There's just one episode of "The Original Series" on one of the Blu-Ray discs in the second season Star Trek collection. A partial explanation for this might be that "The Trouble With Tribbles" is augmented not just with "bonus content" but two follow-up episodes from later series. Before I bought the Blu-Ray sets I had watched my way through two "Best of" DVDs, one of which had the original episode on it, and as for Deep Space Nine's thirtieth anniversary time-travel episode I can remember having seen it years before. In between them, though, I was interested for my own reasons in seeing one of the animated episodes from 1973...

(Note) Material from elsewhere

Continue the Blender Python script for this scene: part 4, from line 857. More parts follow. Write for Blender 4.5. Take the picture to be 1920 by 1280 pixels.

In trying to contemplate what state animation had wound up in by that year, I did have to confront that I do still have many things to know. With what little I do know about animation just then, though, I can suppose an "animated Star Trek" could have seemed at once a standout work in a time long past Hanna-Barbera's prime-time cartoons and just another dismissible "cartoon versions of actual people" Saturday morning show, a sign Star Trek was starting to be something more than just "that space show that used to be on" and the sort of thing "Trekkies" might tune into out of idle curiosity while still sure the show could be brought back to actual live action. That just about all of the original cast had been brought back to do their own voice work was significant, but I did wonder a tiny little bit about criticisms of "celebrity voice acting" in some more recent productions. I'd already known James Doohan was the go-to guy for extra voices, Scotty's voice being just one of the ones he tried out at the first audition, and also that the person at Filmation who chose paints was colour-blind, as evidenced by the uniformly pink tribbles.
The show not being able to use the actual theme from the original series seemed a weakness, but some of the music in the episode itself didn't sound half bad to me even as I wondered how often it would have recurred in the episodes that followed. The animation itself was indeed "limited" and the stock angles were already getting familiar by the end of the episode, but there I thought it likely Filmation wouldn't have had the overseas "in-betweeners" now relied on. In any case, there was a not altogether sedate sort of space battle (although the "robot freighters" the Enterprise was escorting did make me think a bit of other "nobody ever dies in a cartoon" moments); I wondered about the Enterprise and the Klingon ship both "firing off-screen" and then remembered some are quick to point fingers at visual science fiction being dodgy when it comes to scale.
I did also, it's true, remember the original Space Battleship Yamato was made in Japan the next year, but actual intersection between the two shows might not have happened; by the time "Star Blazers" showed up on this side of the Pacific in the wake of Star Wars, Star Trek was getting back to live action. I'm aware the rest of the Star Trek animated series is available on DVD, but also of how selective I've been with these Blu-Ray sets. It was in its own way informative, anyway.